A month-long ongoing conflict in Iran has sent shockwaves through global energy markets, and the ripple effects have pushed U.S. retail sales to a surprisingly sharp gain in March — a jump that economists warn hides serious pain for American consumers, according to fresh data from the U.S. Department of Commerce released Tuesday.
The official data shows that overall national retail sales climbed 1.7% month-over-month in March, with the entire gain driven by an unprecedented surge in gas station sales.
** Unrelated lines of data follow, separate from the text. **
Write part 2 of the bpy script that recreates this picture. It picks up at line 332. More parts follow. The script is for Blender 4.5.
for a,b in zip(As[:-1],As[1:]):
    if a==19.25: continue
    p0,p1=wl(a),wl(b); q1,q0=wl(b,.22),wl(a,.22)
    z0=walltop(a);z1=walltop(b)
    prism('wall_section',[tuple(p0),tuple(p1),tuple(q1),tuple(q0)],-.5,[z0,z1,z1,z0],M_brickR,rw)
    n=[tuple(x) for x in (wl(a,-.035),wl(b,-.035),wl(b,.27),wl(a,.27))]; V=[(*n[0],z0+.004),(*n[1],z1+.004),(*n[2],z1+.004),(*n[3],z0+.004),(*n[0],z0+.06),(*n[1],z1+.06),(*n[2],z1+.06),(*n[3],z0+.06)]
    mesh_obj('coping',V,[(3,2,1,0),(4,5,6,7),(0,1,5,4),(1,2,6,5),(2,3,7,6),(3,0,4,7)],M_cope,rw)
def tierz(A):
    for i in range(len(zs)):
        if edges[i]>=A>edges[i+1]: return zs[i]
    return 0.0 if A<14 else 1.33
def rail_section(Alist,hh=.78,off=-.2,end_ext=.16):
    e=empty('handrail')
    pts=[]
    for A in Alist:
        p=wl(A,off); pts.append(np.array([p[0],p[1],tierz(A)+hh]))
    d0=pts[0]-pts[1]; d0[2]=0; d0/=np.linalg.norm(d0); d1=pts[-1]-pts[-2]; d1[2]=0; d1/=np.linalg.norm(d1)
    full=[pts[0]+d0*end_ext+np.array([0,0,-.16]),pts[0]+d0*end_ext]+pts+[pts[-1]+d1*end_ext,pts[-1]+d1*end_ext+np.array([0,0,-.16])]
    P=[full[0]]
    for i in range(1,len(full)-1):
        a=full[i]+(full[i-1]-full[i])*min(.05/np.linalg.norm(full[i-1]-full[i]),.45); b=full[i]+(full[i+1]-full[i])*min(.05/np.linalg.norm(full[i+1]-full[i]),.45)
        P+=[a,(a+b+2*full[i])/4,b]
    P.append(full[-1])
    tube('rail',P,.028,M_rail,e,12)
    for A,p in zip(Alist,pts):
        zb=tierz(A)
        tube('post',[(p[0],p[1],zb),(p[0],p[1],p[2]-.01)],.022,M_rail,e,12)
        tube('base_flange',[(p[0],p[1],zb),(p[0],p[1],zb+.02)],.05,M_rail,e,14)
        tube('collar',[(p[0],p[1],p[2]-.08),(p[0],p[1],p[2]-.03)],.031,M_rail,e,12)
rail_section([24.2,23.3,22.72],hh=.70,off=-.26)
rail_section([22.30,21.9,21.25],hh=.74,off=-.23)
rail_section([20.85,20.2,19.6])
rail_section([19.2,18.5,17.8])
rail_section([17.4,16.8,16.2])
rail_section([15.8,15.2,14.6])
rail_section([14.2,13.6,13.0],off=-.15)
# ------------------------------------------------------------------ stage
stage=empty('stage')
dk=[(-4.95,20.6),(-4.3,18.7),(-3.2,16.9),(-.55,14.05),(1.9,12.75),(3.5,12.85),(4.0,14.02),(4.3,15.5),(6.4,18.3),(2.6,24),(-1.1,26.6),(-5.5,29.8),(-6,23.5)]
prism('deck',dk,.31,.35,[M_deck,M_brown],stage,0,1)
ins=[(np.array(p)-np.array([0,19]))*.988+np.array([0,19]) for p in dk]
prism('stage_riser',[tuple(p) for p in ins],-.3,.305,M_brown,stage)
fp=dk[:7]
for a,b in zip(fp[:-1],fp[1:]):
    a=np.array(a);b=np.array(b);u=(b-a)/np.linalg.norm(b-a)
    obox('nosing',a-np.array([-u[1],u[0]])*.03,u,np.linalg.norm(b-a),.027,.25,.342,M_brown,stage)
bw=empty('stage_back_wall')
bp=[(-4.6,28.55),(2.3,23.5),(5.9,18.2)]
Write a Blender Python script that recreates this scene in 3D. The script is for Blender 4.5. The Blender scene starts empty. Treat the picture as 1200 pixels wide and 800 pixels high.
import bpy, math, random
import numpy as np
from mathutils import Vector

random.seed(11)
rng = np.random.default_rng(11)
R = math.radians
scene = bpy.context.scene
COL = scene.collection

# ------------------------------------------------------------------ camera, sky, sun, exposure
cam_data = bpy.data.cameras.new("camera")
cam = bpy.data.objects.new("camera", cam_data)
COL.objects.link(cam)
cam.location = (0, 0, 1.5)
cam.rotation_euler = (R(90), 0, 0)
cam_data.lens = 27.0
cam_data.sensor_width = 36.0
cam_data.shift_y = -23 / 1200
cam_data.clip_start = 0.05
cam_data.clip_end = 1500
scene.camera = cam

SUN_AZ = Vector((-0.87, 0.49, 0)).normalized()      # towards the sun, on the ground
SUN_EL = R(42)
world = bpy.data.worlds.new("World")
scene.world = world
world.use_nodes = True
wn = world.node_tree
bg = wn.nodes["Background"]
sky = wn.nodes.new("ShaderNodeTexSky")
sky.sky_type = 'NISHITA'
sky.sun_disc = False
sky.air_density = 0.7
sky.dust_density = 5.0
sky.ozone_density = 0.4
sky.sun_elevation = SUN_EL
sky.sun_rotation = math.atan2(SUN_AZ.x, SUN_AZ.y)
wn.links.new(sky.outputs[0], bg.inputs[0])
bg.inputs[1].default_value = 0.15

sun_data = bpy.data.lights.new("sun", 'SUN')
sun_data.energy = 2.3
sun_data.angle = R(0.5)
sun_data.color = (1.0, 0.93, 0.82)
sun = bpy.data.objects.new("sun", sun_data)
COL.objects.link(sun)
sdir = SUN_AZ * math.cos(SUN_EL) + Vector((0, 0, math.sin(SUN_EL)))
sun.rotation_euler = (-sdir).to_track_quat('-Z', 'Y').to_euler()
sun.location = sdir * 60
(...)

Fuel sales skyrocketed 15.5% last month, marking the steepest single-month increase since the federal government began tracking this retail category in 1992.
While solid retail sales growth is typically interpreted as a sign of a strong, expanding economy, this particular spike is tied entirely to inflated energy costs triggered by the Iran conflict, which broke out on February 28. The fighting has severely disrupted commercial shipping through the Strait of Hormuz, the critical global chokepoint through which approximately 20% of the world’s daily oil supplies pass. The supply disruption has sent global crude prices soaring, passing through directly to pump prices for U.S. consumers.
For most American households, which rely heavily on personal passenger vehicles for daily commuting and everyday travel, sustained high energy prices are eroding disposable incomes that would otherwise go toward non-energy spending. Economists warn that if the conflict drags on, further energy price hikes could drag overall consumer spending into contraction, a major headwind for the world’s largest economy.
“If the situation with Iran is not resolved quickly, oil and gas prices will rise further,” Dean Baker, co-founder of the Center for Economic and Policy Research, told Xinhua News Agency. “This will seriously dampen consumer spending, if not actually push it into negative territory.”
Top U.S. energy officials have already signaled that elevated prices could persist for months. U.S. Energy Secretary Chris Wright told CNN’s *State of the Union* on Sunday that average U.S. gasoline prices may not drop back below $3 per gallon until 2027, as the conflict continues to roil global energy markets. “I don’t know, that could happen later this year, that might not happen until next year, but prices have likely peaked,” Wright said, adding that energy prices would almost certainly decline if a diplomatic resolution to the conflict is reached.
Parallel to the energy market volatility, diplomatic efforts to end the conflict hit a snag this week. On Tuesday, U.S. President Donald Trump announced he would extend a temporary two-week ceasefire with the Islamic Republic of Iran, claiming the Iranian government remains “seriously fractured” internally. The ceasefire was originally set to expire Wednesday, and Trump said the pause in hostilities will remain in place until Tehran presents a “unified proposal” to end full-scale fighting.
The president’s announcement comes on the heels of multiple setbacks for peace talks. A scheduled second round of peace negotiations that was to be led by U.S. Vice President JD Vance in Pakistan has been postponed. Separately, Iran’s semi-official Tasnim News Agency reported this week that Iranian negotiators have informed the U.S. government via an intermediary that they will not participate in any further talks at this time. The United Nations has nonetheless publicly voiced hope that talks will resume in the near future.
As of Tuesday, data from the American Automobile Association puts the national average U.S. gas price at roughly $4 per gallon — a full dollar higher than the average price recorded at the same time in 2025. Global benchmark crude prices have also surged, hovering above $90 per barrel on Tuesday, up sharply from the pre-conflict average of around $65 per barrel recorded before fighting began in late February.